Compare Kimodameshi. Scare Dare involves even younger characters, children, and is much less likely to be dangerous.

Contrast Deadly Prank, where someone else is imperiled. If whatever they do ends up backfiring and yet they get out of it without a scratch, then it's No One Should Survive That.

Note: does not cover shows that set challenges; this is something the characters dream up of their own stupidity.

No real life examples, please; this is very, very, very much Truth in Television If you really want Real Life examples, try looking at the Teens Are Monsters page.

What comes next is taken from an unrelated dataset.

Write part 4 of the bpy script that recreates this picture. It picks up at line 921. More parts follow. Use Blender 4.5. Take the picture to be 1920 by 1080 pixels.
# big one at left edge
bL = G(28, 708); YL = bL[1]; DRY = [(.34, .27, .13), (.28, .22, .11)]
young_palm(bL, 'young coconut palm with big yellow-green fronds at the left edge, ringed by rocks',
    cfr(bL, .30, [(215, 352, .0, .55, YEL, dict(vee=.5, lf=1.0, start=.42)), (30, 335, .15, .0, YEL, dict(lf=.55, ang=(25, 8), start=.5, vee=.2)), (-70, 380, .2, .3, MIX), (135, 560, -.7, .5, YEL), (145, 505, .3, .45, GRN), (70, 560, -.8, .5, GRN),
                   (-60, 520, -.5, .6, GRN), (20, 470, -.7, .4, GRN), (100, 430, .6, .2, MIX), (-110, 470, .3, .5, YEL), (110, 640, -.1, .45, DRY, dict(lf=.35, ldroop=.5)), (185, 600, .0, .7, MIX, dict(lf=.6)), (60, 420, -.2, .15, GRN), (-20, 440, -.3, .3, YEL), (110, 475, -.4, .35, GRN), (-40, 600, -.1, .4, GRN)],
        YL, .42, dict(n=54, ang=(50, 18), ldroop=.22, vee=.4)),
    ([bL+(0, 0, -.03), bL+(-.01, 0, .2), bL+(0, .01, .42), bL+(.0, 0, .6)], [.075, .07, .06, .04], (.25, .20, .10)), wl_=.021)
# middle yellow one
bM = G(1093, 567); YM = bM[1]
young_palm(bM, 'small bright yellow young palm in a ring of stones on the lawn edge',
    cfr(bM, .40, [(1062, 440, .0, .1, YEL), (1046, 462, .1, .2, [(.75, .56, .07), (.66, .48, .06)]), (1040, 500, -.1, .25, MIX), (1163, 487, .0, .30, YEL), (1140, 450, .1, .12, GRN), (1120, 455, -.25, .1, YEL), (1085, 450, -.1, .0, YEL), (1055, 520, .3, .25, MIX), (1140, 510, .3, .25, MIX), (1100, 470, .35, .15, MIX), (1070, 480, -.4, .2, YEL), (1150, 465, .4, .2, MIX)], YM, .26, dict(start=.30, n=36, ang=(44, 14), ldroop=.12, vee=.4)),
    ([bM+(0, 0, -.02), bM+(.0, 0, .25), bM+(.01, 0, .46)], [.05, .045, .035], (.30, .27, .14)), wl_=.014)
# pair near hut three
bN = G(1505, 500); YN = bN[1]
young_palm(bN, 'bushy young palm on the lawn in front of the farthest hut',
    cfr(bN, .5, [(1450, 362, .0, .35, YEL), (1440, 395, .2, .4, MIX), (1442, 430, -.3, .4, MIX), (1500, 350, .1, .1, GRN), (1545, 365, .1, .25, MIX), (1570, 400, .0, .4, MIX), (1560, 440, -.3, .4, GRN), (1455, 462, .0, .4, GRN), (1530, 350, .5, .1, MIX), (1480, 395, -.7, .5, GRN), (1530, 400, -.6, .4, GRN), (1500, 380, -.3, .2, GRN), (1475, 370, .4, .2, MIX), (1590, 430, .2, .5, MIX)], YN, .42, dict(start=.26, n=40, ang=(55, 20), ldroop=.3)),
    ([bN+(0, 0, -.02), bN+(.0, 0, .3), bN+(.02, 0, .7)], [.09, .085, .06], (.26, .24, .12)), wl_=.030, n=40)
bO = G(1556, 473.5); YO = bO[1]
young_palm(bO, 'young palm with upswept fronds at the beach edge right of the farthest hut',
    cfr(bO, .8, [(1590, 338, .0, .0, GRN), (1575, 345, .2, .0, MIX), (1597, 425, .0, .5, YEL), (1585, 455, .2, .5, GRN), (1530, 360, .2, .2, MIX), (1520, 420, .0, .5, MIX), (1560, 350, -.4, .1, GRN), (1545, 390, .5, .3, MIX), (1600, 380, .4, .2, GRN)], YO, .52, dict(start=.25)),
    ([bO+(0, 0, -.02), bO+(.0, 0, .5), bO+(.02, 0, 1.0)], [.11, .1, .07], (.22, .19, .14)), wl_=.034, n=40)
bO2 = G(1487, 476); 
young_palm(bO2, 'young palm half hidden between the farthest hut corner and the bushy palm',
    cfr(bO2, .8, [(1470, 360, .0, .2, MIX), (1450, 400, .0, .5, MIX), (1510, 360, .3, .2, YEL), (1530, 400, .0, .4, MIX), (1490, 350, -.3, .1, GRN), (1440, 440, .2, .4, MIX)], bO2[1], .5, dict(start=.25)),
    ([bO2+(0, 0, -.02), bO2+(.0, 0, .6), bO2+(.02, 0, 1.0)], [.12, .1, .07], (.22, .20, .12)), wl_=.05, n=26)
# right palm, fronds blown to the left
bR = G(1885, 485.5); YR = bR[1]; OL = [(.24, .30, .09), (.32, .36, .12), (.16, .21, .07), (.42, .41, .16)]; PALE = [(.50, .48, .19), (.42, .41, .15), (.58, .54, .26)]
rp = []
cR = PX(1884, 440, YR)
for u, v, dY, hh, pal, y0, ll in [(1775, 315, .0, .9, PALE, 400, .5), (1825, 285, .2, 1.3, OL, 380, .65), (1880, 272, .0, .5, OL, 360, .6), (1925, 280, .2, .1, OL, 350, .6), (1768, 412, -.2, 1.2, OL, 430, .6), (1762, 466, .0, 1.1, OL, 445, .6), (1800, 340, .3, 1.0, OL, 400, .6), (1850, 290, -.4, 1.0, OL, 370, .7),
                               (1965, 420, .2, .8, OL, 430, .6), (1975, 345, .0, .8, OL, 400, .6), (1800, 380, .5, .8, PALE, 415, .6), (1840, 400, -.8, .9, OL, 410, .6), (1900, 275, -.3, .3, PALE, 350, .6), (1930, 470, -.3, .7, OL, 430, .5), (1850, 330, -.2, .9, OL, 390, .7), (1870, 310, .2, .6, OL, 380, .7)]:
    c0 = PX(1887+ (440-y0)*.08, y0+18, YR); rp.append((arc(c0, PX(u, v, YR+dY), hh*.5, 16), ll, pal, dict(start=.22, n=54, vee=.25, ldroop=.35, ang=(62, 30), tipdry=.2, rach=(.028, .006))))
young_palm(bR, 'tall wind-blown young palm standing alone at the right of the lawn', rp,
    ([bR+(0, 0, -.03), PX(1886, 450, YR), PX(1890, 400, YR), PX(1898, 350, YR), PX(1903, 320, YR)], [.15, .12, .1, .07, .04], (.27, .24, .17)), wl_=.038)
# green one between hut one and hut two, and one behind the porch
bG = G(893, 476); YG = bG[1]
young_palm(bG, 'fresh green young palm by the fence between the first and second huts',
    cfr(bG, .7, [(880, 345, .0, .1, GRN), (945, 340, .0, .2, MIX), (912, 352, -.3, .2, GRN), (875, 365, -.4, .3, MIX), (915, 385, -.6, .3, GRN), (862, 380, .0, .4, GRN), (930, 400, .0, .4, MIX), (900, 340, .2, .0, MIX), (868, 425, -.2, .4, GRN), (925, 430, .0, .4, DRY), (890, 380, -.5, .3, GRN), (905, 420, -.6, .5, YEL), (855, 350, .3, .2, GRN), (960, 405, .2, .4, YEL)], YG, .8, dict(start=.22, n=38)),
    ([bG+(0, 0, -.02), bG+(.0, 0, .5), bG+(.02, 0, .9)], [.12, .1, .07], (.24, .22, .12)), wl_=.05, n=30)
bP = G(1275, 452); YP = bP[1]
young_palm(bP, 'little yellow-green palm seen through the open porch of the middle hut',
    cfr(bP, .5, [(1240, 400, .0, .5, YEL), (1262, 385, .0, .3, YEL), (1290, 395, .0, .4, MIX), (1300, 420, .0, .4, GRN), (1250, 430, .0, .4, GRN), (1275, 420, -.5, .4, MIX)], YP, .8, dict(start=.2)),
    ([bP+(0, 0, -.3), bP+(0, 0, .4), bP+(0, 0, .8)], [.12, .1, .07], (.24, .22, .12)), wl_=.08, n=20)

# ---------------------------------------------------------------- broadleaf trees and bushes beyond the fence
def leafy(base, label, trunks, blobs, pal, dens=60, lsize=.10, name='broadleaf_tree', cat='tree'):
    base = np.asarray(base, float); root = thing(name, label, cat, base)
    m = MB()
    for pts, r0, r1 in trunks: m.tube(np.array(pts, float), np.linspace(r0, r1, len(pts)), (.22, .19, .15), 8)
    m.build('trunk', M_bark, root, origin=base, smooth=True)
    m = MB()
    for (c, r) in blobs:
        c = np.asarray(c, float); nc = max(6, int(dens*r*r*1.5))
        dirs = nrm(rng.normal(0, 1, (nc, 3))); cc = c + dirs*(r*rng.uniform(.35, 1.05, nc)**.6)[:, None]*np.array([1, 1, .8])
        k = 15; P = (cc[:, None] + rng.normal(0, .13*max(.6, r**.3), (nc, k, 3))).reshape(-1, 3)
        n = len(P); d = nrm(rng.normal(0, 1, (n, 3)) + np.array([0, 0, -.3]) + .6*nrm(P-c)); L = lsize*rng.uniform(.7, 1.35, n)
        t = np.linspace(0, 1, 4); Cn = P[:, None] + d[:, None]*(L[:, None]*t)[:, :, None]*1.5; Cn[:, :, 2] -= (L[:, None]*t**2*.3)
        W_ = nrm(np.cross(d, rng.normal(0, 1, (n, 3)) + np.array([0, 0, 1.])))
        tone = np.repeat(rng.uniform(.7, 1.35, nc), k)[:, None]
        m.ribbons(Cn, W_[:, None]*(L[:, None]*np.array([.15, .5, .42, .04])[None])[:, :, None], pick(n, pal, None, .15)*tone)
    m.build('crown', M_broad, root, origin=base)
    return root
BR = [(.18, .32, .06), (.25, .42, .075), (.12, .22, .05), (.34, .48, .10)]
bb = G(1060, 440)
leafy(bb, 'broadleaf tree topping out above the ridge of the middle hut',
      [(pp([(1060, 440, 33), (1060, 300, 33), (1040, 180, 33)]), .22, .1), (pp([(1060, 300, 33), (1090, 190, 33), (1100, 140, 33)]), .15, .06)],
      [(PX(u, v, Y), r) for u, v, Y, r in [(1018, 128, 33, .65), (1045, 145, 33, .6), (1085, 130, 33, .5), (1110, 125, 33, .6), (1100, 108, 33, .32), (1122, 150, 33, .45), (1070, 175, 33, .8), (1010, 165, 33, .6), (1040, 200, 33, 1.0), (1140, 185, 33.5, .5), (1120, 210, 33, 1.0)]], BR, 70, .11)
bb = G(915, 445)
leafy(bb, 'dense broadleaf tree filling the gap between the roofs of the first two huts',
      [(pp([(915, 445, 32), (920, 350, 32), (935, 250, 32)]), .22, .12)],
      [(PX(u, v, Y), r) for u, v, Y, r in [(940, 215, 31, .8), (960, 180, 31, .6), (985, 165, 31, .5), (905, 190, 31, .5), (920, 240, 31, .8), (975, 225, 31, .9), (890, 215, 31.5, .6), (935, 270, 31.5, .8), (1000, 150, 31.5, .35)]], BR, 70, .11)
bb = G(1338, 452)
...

Examples of Youth Is Wasted on the Dumb include:

Advertising

"This year, 3 million young adults out there will get their drivers' license. Better get yourself a safe car."

Comic Books

  • Bruce Banner became the Hulk because Rick Jones accepted a dare to drive onto a nuclear testing site. To his credit, Rick has spent a good chunk of the rest of his life trying to make it up to Bruce as best he can.

Film

Literature

  • In Dan Abnett's Warhammer 40,000 novel Brothers of the Snake, Space Marines are forbidden to try a stunt, diving into a sea trench and leaving something. One young Marine does it, and has an older Marine come to ensure that he needs no help. Then, later, another tries, and the Marine who goes after him is only able to recover the corpse.
  • In Poul Anderson's Operation Chaos, when Stephan goes back to college after the war, a prankster conjures up a fire elemental, and it escapes his control.
  • In Lee Lightner's Warhammer 40,000 Space Wolf novel Sons of Fenris, Lieutenant Paulinus tries to remember his travels in the city in his younger days. He was ashamed of them -- "callow youths looking for cheap thrills"—but now, he needs to lead his men in those sections.
  • The fake terrorists from Larry Niven and Pournelle's book Oath of Fealty - see Too Dumb to Live for more information on this.
  • Older Than Print: In Beowulf, the titular hero describes his and his cousin's swimming across the sea as something they did when they were young and prideful.
  • In Terry Pratchett's Carpe Jugulum, the old Count even named his castle "Dontgonearthe Castle" to invoke this trope. It worked.
  • In Sandy Mitchell's Cain's Last Stand, Ciaphas Cain observes that Kayla has too much sense to keep up with Jurgen's crazy driving, despite the delusions of immortality that youth gives.

Live-Action TV

  • Law and Order and its spinoffs sometimes have to deal with the aftermath of a hazing gone wrong; ditto CSI.
  • Alex Russo of Wizards of Waverly Place defines this trope to a T - so very much so that the trope could also be called 'The Alex Russo Rule'.
  • Or the Sam Puckett Rule
  • Half the population of Sunnydale.
  • In Doctor Who episode The Invasion Of Time, the Doctor assures Borusa that his faciliating the invasion of Gallifrey is not this.
    • In The Dominators, Cully and his friends arrive on the island without permits, for thrills. It makes it hard for him to persuade anyone after the others get killed.
  • Virtually all the teenage characters in Twin Peaks are so dumb it's almost painful to watch. From Bobby trying to scam Ben Horne to Shelly offering live-in care to her comatose Ax Crazy ex-boyfriend Leo (on Bobby's advice) to cash in on insurance checks to James...well, anything James does, ever, it's a wonder anyone ever reaches old age in this town.

Theatre

  • In many productions, the fights that break out among the young men in the feuding houses of Romeo and Juliet are guilty of this. The only cool heads among them, Romeo and Benvolio, get called out on being scared to fight.

Video Games

  • The premise of Shivers is that you get locked in an abandoned haunted museum on a dare.

Western Animation

  • Bumblebee in Transformers Animated might not technically be a kid (as far as we can tell), but he's got the mind of one and does equivalent stupid stuff. The most notable might be his upgrading himself with illegal and dangerous boosters and sneaking out onto an underground racing circuit with Sari.
  • Beavis and Butt-Head are this trope personified.